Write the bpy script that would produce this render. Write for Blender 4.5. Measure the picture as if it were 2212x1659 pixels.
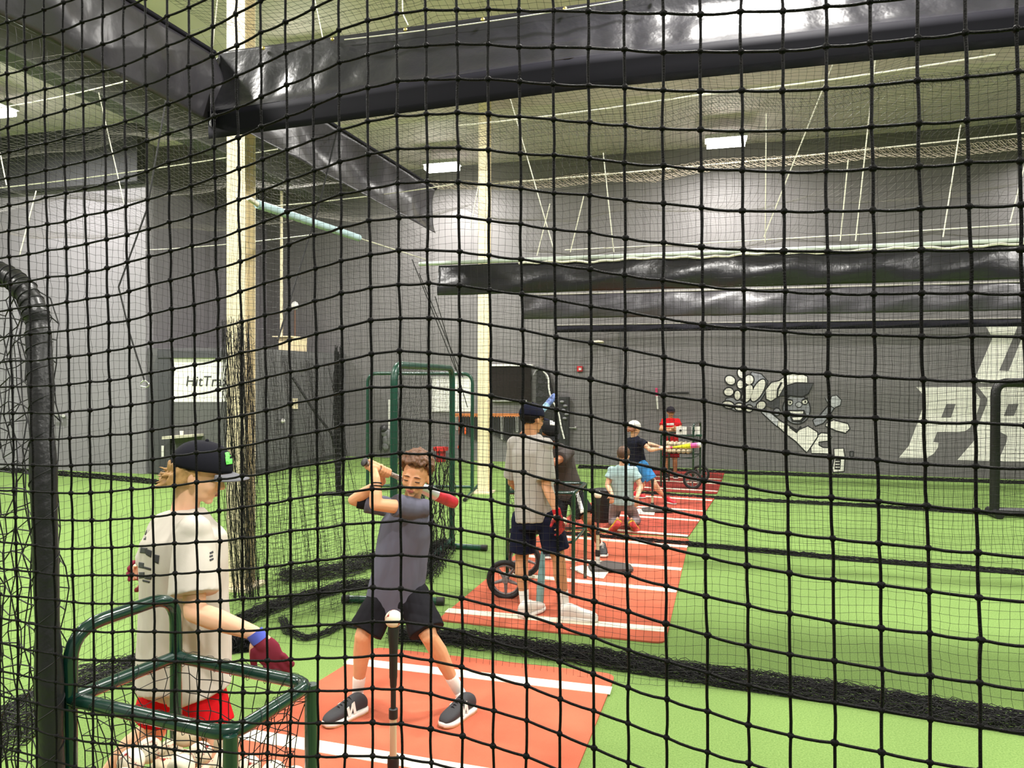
import bpy, math, random
import numpy as np
from mathutils import Vector, Matrix

for o in list(bpy.data.objects):
    bpy.data.objects.remove(o)
SC = bpy.context.scene
COL = SC.collection
PI = math.pi

# ---------------------------------------------------------------- camera
FPX, CX, CY = 1560.0, 1106.0, 829.5
EYE = np.array([0.0, 0.0, 1.8])
YAW, PITCH, ROLL = math.radians(15.0), math.radians(-0.5), math.radians(0.2)
_fw = np.array([-math.sin(YAW) * math.cos(PITCH), math.cos(YAW) * math.cos(PITCH), math.sin(PITCH)])
_rt = np.array([math.cos(YAW), math.sin(YAW), 0.0])
_up = np.cross(_rt, _fw)
RT = _rt * math.cos(ROLL) + _up * math.sin(ROLL)
UP = -_rt * math.sin(ROLL) + _up * math.cos(ROLL)
FW = _fw
cam_data = bpy.data.cameras.new('camera')
cam_data.sensor_width = 36.0
cam_data.lens = 36.0 * FPX / 2212.0
cam_data.clip_start = 0.05
cam_data.clip_end = 100
cam = bpy.data.objects.new('camera', cam_data)
COL.objects.link(cam)
cam.matrix_world = Matrix(((RT[0], UP[0], -FW[0], EYE[0]), (RT[1], UP[1], -FW[1], EYE[1]),
                           (RT[2], UP[2], -FW[2], EYE[2]), (0, 0, 0, 1)))
SC.camera = cam

# ---------------------------------------------------------------- light and exposure
SC.view_settings.view_transform = 'Standard'
SC.view_settings.look = 'None'
SC.view_settings.gamma = 1.0
SC.view_settings.use_curve_mapping = False
SC.view_settings.exposure = 0.12
world = bpy.data.worlds.new('world')
world.use_nodes = True
SC.world = world
world.node_tree.nodes['Background'].inputs[0].default_value = (0.8, 0.85, 1.0, 1)
world.node_tree.nodes['Background'].inputs[1].default_value = 0.25
LAMP_W = 330.0
LAMP_COLOR = (1.0, 0.97, 0.92)
LAMP_Z = 6.0
LAMPS = [(x, y) for y in (14.1, 9.0, 3.9, -1.2) for x in (-11.0, -5.3, 0.4, 6.1) if not (x < -10 and y > 13)]
SC.cycles.max_bounces = 6
SC.cycles.diffuse_bounces = 3
SC.cycles.glossy_bounces = 3
SC.cycles.transmission_bounces = 2
SC.cycles.transparent_max_bounces = 6
SC.cycles.sample_clamp_indirect = 4.0
SC.cycles.caustics_reflective = False
SC.cycles.caustics_refractive = False

# ---------------------------------------------------------------- measuring helpers
def ray(px, py):
    v = FW + RT * ((px - CX) / FPX) - UP * ((py - CY) / FPX)
    return v
def C(px, py, d):            # the point at depth d along the viewing direction
    return EYE + ray(px, py) * d
def onz(px, py, z=0.0):
    v = ray(px, py); return EYE + v * ((z - EYE[2]) / v[2])
def ony(px, py, y):
    v = ray(px, py); return EYE + v * (y / v[1])
def onx(px, py, x):
    v = ray(px, py); return EYE + v * (x / v[0])
def V(*a):
    return np.array(a, float)
def nrm(v):
    v = np.asarray(v, float); n = np.linalg.norm(v); return v / n if n > 1e-9 else v
def lerp(a, b, t):
    return np.asarray(a, float) * (1 - t) + np.asarray(b, float) * t

# ---------------------------------------------------------------- materials
def s2l(c):
    return tuple((x / 12.92 if x <= 0.04045 else ((x + 0.055) / 1.055) ** 2.4) for x in [v / 255.0 for v in c])
MATS = {}
def mat(name, rgb, rough=0.6, metal=0.0, spec=0.5, bump=None, vary=None, emit=None, coat=0.0, sheen=0.0):
    """rgb 0-255 sRGB; bump=(scale,strength[,dist]); vary=(scale, amount)"""
    if name in MATS: return MATS[name]
    m = bpy.data.materials.new(name); m.use_nodes = True
    nt = m.node_tree; b = nt.nodes['Principled BSDF']
    c = s2l(rgb)
    b.inputs['Base Color'].default_value = (*c, 1)
    b.inputs['Roughness'].default_value = rough
    b.inputs['Metallic'].default_value = metal
    b.inputs['Specular IOR Level'].default_value = spec
    b.inputs['Coat Weight'].default_value = coat
    b.inputs['Sheen Weight'].default_value = sheen
    tc = nt.nodes.new('ShaderNodeTexCoord')
    if vary:
        n = nt.nodes.new('ShaderNodeTexNoise'); n.inputs['Scale'].default_value = vary[0]; n.inputs['Detail'].default_value = 5
        nt.links.new(tc.outputs['Object'], n.inputs['Vector'])
        r = nt.nodes.new('ShaderNodeValToRGB')
        a = vary[1]
        r.color_ramp.elements[0].position = 0.3; r.color_ramp.elements[1].position = 0.7
        r.color_ramp.elements[0].color = (*[max(0, x * (1 - a)) for x in c], 1)
        r.color_ramp.elements[1].color = (*[min(1, x * (1 + a)) for x in c], 1)
        nt.links.new(n.outputs['Fac'], r.inputs['Fac']); nt.links.new(r.outputs['Color'], b.inputs['Base Color'])
    if bump:
        n = nt.nodes.new('ShaderNodeTexNoise'); n.inputs['Scale'].default_value = bump[0]; n.inputs['Detail'].default_value = 4
        nt.links.new(tc.outputs['Object'], n.inputs['Vector'])
        bp = nt.nodes.new('ShaderNodeBump'); bp.inputs['Strength'].default_value = bump[1]
        bp.inputs['Distance'].default_value = bump[2] if len(bump) > 2 else 0.01
        nt.links.new(n.outputs['Fac'], bp.inputs['Height']); nt.links.new(bp.outputs['Normal'], b.inputs['Normal'])
    if emit:
        b.inputs['Emission Color'].default_value = (1.0, 0.97, 0.9, 1); b.inputs['Emission Strength'].default_value = emit
    MATS[name] = m
    return m

def panel_material(name, rgb, step, width, dark=0.55, axis='X'):
    m = mat(name, rgb, 0.6, bump=(9, 0.12, 0.01), vary=(1.3, 0.08))
    nt = m.node_tree; b = nt.nodes['Principled BSDF']
    src = b.inputs['Base Color'].links[0].from_socket
    tc = nt.nodes.new('ShaderNodeTexCoord'); sp = nt.nodes.new('ShaderNodeSeparateXYZ')
    nt.links.new(tc.outputs['Object'], sp.inputs[0])
    d = nt.nodes.new('ShaderNodeMath'); d.operation = 'DIVIDE'; d.inputs[1].default_value = step
    nt.links.new(sp.outputs[axis], d.inputs[0])
    f = nt.nodes.new('ShaderNodeMath'); f.operation = 'FRACT'; nt.links.new(d.outputs[0], f.inputs[0])
    l = nt.nodes.new('ShaderNodeMath'); l.operation = 'LESS_THAN'; l.inputs[1].default_value = width / step
    nt.links.new(f.outputs[0], l.inputs[0])
    mx = nt.nodes.new('ShaderNodeMix'); mx.data_type = 'RGBA'
    nt.links.new(l.outputs[0], mx.inputs['Factor']); nt.links.new(src, mx.inputs['A'])
    mx.inputs['B'].default_value = (*[v * dark for v in s2l(rgb)], 1)
    nt.links.new(mx.outputs['Result'], b.inputs['Base Color'])
    return m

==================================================

WRITTEN REQUEST >> Output an exact copy of the material, with the pictures removed.

TASK OUTPUT >>
Write the bpy script that would produce this render. Write for Blender 4.5. Measure the picture as if it were 2212x1659 pixels.
import bpy, math, random
import numpy as np
from mathutils import Vector, Matrix

for o in list(bpy.data.objects):
    bpy.data.objects.remove(o)
SC = bpy.context.scene
COL = SC.collection
PI = math.pi

# ---------------------------------------------------------------- camera
FPX, CX, CY = 1560.0, 1106.0, 829.5
EYE = np.array([0.0, 0.0, 1.8])
YAW, PITCH, ROLL = math.radians(15.0), math.radians(-0.5), math.radians(0.2)
_fw = np.array([-math.sin(YAW) * math.cos(PITCH), math.cos(YAW) * math.cos(PITCH), math.sin(PITCH)])
_rt = np.array([math.cos(YAW), math.sin(YAW), 0.0])
_up = np.cross(_rt, _fw)
RT = _rt * math.cos(ROLL) + _up * math.sin(ROLL)
UP = -_rt * math.sin(ROLL) + _up * math.cos(ROLL)
FW = _fw
cam_data = bpy.data.cameras.new('camera')
cam_data.sensor_width = 36.0
cam_data.lens = 36.0 * FPX / 2212.0
cam_data.clip_start = 0.05
cam_data.clip_end = 100
cam = bpy.data.objects.new('camera', cam_data)
COL.objects.link(cam)
cam.matrix_world = Matrix(((RT[0], UP[0], -FW[0], EYE[0]), (RT[1], UP[1], -FW[1], EYE[1]),
                           (RT[2], UP[2], -FW[2], EYE[2]), (0, 0, 0, 1)))
SC.camera = cam

# ---------------------------------------------------------------- light and exposure
SC.view_settings.view_transform = 'Standard'
SC.view_settings.look = 'None'
SC.view_settings.gamma = 1.0
SC.view_settings.use_curve_mapping = False
SC.view_settings.exposure = 0.12
world = bpy.data.worlds.new('world')
world.use_nodes = True
SC.world = world
world.node_tree.nodes['Background'].inputs[0].default_value = (0.8, 0.85, 1.0, 1)
world.node_tree.nodes['Background'].inputs[1].default_value = 0.25
LAMP_W = 330.0
LAMP_COLOR = (1.0, 0.97, 0.92)
LAMP_Z = 6.0
LAMPS = [(x, y) for y in (14.1, 9.0, 3.9, -1.2) for x in (-11.0, -5.3, 0.4, 6.1) if not (x < -10 and y > 13)]
SC.cycles.max_bounces = 6
SC.cycles.diffuse_bounces = 3
SC.cycles.glossy_bounces = 3
SC.cycles.transmission_bounces = 2
SC.cycles.transparent_max_bounces = 6
SC.cycles.sample_clamp_indirect = 4.0
SC.cycles.caustics_reflective = False
SC.cycles.caustics_refractive = False

# ---------------------------------------------------------------- measuring helpers
def ray(px, py):
    v = FW + RT * ((px - CX) / FPX) - UP * ((py - CY) / FPX)
    return v
def C(px, py, d):            # the point at depth d along the viewing direction
    return EYE + ray(px, py) * d
def onz(px, py, z=0.0):
    v = ray(px, py); return EYE + v * ((z - EYE[2]) / v[2])
def ony(px, py, y):
    v = ray(px, py); return EYE + v * (y / v[1])
def onx(px, py, x):
    v = ray(px, py); return EYE + v * (x / v[0])
def V(*a):
    return np.array(a, float)
def nrm(v):
    v = np.asarray(v, float); n = np.linalg.norm(v); return v / n if n > 1e-9 else v
def lerp(a, b, t):
    return np.asarray(a, float) * (1 - t) + np.asarray(b, float) * t

# ---------------------------------------------------------------- materials
def s2l(c):
    return tuple((x / 12.92 if x <= 0.04045 else ((x + 0.055) / 1.055) ** 2.4) for x in [v / 255.0 for v in c])
MATS = {}
def mat(name, rgb, rough=0.6, metal=0.0, spec=0.5, bump=None, vary=None, emit=None, coat=0.0, sheen=0.0):
    """rgb 0-255 sRGB; bump=(scale,strength[,dist]); vary=(scale, amount)"""
    if name in MATS: return MATS[name]
    m = bpy.data.materials.new(name); m.use_nodes = True
    nt = m.node_tree; b = nt.nodes['Principled BSDF']
    c = s2l(rgb)
    b.inputs['Base Color'].default_value = (*c, 1)
    b.inputs['Roughness'].default_value = rough
    b.inputs['Metallic'].default_value = metal
    b.inputs['Specular IOR Level'].default_value = spec
    b.inputs['Coat Weight'].default_value = coat
    b.inputs['Sheen Weight'].default_value = sheen
    tc = nt.nodes.new('ShaderNodeTexCoord')
    if vary:
        n = nt.nodes.new('ShaderNodeTexNoise'); n.inputs['Scale'].default_value = vary[0]; n.inputs['Detail'].default_value = 5
        nt.links.new(tc.outputs['Object'], n.inputs['Vector'])
        r = nt.nodes.new('ShaderNodeValToRGB')
        a = vary[1]
        r.color_ramp.elements[0].position = 0.3; r.color_ramp.elements[1].position = 0.7
        r.color_ramp.elements[0].color = (*[max(0, x * (1 - a)) for x in c], 1)
        r.color_ramp.elements[1].color = (*[min(1, x * (1 + a)) for x in c], 1)
        nt.links.new(n.outputs['Fac'], r.inputs['Fac']); nt.links.new(r.outputs['Color'], b.inputs['Base Color'])
    if bump:
        n = nt.nodes.new('ShaderNodeTexNoise'); n.inputs['Scale'].default_value = bump[0]; n.inputs['Detail'].default_value = 4
        nt.links.new(tc.outputs['Object'], n.inputs['Vector'])
        bp = nt.nodes.new('ShaderNodeBump'); bp.inputs['Strength'].default_value = bump[1]
        bp.inputs['Distance'].default_value = bump[2] if len(bump) > 2 else 0.01
        nt.links.new(n.outputs['Fac'], bp.inputs['Height']); nt.links.new(bp.outputs['Normal'], b.inputs['Normal'])
    if emit:
        b.inputs['Emission Color'].default_value = (1.0, 0.97, 0.9, 1); b.inputs['Emission Strength'].default_value = emit
    MATS[name] = m
    return m

def panel_material(name, rgb, step, width, dark=0.55, axis='X'):
    m = mat(name, rgb, 0.6, bump=(9, 0.12, 0.01), vary=(1.3, 0.08))
    nt = m.node_tree; b = nt.nodes['Principled BSDF']
    src = b.inputs['Base Color'].links[0].from_socket
    tc = nt.nodes.new('ShaderNodeTexCoord'); sp = nt.nodes.new('ShaderNodeSeparateXYZ')
    nt.links.new(tc.outputs['Object'], sp.inputs[0])
    d = nt.nodes.new('ShaderNodeMath'); d.operation = 'DIVIDE'; d.inputs[1].default_value = step
    nt.links.new(sp.outputs[axis], d.inputs[0])
    f = nt.nodes.new('ShaderNodeMath'); f.operation = 'FRACT'; nt.links.new(d.outputs[0], f.inputs[0])
    l = nt.nodes.new('ShaderNodeMath'); l.operation = 'LESS_THAN'; l.inputs[1].default_value = width / step
    nt.links.new(f.outputs[0], l.inputs[0])
    mx = nt.nodes.new('ShaderNodeMix'); mx.data_type = 'RGBA'
    nt.links.new(l.outputs[0], mx.inputs['Factor']); nt.links.new(src, mx.inputs['A'])
    mx.inputs['B'].default_value = (*[v * dark for v in s2l(rgb)], 1)
    nt.links.new(mx.outputs['Result'], b.inputs['Base Color'])
    return m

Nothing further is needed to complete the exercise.